Kasım Süleymani’nin cenaze törenine çok sayıda kişinin katıldığını ancak içeride ve dışarıdaki İranlıların 90 milyonluk nüfusunun dikkate alınması halinde 5-10 milyonun çoğunluk olarak görülemeyeceğini savunan Cemşidi, “İran toplumunda sessiz bir kesim var. Bazıları düşüncelerini dile getirmekten korkuyor. Toplumun bu konuda bir olup olmadığı konusu daha uygun bir ortamda değerlendirilmelidir.” diye konuştu.

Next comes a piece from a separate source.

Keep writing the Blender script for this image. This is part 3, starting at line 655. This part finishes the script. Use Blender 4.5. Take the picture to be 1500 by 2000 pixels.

“Süleymani’nin cenazesine katılanlar uçak hadisesinden sonra soru işaretleriyle karşı karşıya kaldılar.” görüşünü savunan Cemşidi, “Bu insanlar şok oldu. Süleymani Devrim Muhafızları üyesiydi, bu facia da aynı organla bağlantılı. Bu gelişme daha büyük soru işaretlerine yol açmıştır.” ifadelerini kullandı.
Halkın ekonomik, sosyal, siyasal ve kültürel rahatsızlığının yapılan itirazların genel olmasına yol açtığını kaydeden Cemşidi, Kasım 2019’daki benzin zamları nedeniyle yapılan protestoların şimdi başka bir meseleden dolayı gerçekleştiğine dikkati çekti.
İranlı uzman Cemşidi, “Sınıfsal eylemler ya da onun dışındakiler tüm meselelerin birbiriyle bağlantılı olduğunu gösteriyor. Gelişen bir olay karşısında vatanperverlik duygularıyla hareket edenler, bu tür gelişmeler karşısında itiraz pozisyonu alıyor. Bu da rejim için bir zaaftır.” değerlendirmesinde bulundu.
“ABD, İRAN’I ANORMAL BİR DEVLET OLARAK GÖRÜYOR”
Gerginliklerin zirveye çıktığı ve bunun daha da artacağı öngörüsünde bulunan Cemşidi, ABD Başkanı Donald Trump’ın açıklamalarının görünürde barışçıl olduğunu ancak fiili olarak atılan adımlara bakıldığında bunun tersi olduğunu savundu.
Cemşidi, “Trump, müzakere istediğini gösterdi fakat bundan daha önemli olan müzakerelerin sonuç vermesidir. Trump, Kuzey Kore lideriyle de görüştü, müzakere olabilir fakat sonuç alınması çok çok önemlidir. İran’ın yaptığı hatalar hassasiyetlerin üst seviyeye çıkmasına yol açtı. İran’a şüpheyle bakıyorlar. Müzakere olması halinde de bunun barış ve İran ile ABD arasındaki düşmanlığı bertaraf edeceği konusunda iyimser değilim.” dedi.
ABD’nin İran’da yapısal ve temel bir değişim peşinde olduğunu ortaya koyduğunu aktaran Cemşidi, sözlerini şöyle tamamladı:
“ABD’nin istediği yapısal değişimler İran’ın özünün değişmesi anlamına geliyor. ABD, İran’ı anormal bir devlet olarak görüyor. Yaşanan gelişmelerde barışa dair bir işaret göremiyoruz. Bir süredir teyit edilmeyen haberlere göre Devrim Muhafızları, Hürmüz Boğazı’nı kapatmak için operasyon düzenlemeyi planlıyor. Bunlar elbette daha önce de dile getirilen mevzular. Tüm bunlar düşmanlığın göstergesi. Bu noktada, İran’dan barış, akılcılık ve müzakereye dair bir tutum göremiyoruz.”